The Cocteau Twins Open The Door To Their Music
Concert preview
Cocteau Twins and Luna, 8 p.m. Monday, Paramount Theatre; $18.50-$22.50; 628-0888. -----------------------------------------------------------------
Lyrically elusive, instrumentally effusive, The Cocteau Twins have spent the past 10 years building a body of work most of us couldn't get into with a crowbar. We might marvel at the construction, the beauty of the adornments, the mystery of the language emitted, but it has still remained music best suited to drifting off by not entering. The stuff of dreamscapes and beautiful ambient sound.
Much of the mystery of The Cocteau Twin's music has always had to do with lead singer Elizabeth Fraser's choice of words, if it can be called that. Her lyrics, until the new album "Four-Calender Cafe," have always been a pastiche of syllables and sounds, clipped phrases often unrelated to one another. The Scots - The Cocteaus are from the industrial Scottish town Grangemouth - have a name for it: port-a-beul, or "mouth music." It's always been one of the band's signature trademarks.
But with the new album, Fraser is actually singing sentences that make sense to others beside herself, that are actually revealing of her soul and psyche. It makes the music that much more accessible, and opens the door a little wider.
What hasn't changed is the music, the sounds created by guitarist Robin Guthrie, Fraser's husband, and bassist-keyboardist Simon Raymonde. While their instrumentation may be relatively simple, the array of effects and tricks employed by the musicians is not. They've pulled out every pedal and switch they can, and in doing so create lush, shimmering liquid arrangements.
In the past, both on stage and in the studio, The Cocteaus have always relied on a drum machine for their rhythm tracks. On this latest tour, however, they have a drummer (Benny di Massa) and a percussionist (Dave Palfreyman) along with guitarists Mitsuo Tate and Ben Blakeman. The Cocteaus have said they feel better about performing live. They have all gotten past their stage fright - Fraser was the worst - and are now playing with more abandon than before.

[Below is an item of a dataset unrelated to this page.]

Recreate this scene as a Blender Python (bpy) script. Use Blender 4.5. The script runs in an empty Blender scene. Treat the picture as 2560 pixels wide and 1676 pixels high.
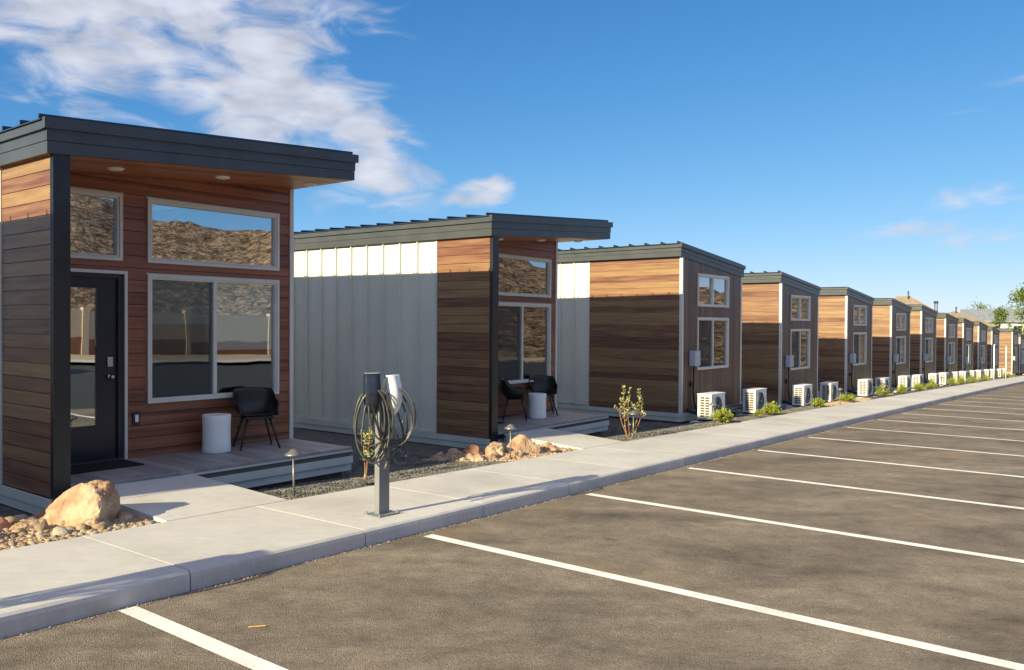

Luna, the opening act, are like The Cocteau Twins in that their music is melodic and pure, but that's where the similarities stop. There's nothing really mysterious about Dean Wareham's lyrics. He's a straight shooter, as likely to write a road song as anything else.
Luna has been together for two years, with the members - Wareham and Sean Eden on guitar, Justin Harwood on bass and Stanley Demeski - coming from bands like The Chills, The Feelies and Galaxy 500.
Wareham is responsible for most of the lyrics and everyone else contributes on the melodies. "It's nice to have people helping out," he said from New York.. "We did the new album ("Bewitched") in six weeks but we could have done it in two. I don't understand people that take months to do an album. I think they just don't have any songs ready. They have no songs and too much money."
Wareham's songs have a distinctly late 1960s feel to them. The Velvet Underground is a big influence. But it never dirges down. There's a nice airy feeling to Luna's material. The Luna-Cocteau Twins show should be nothing if not peaceful.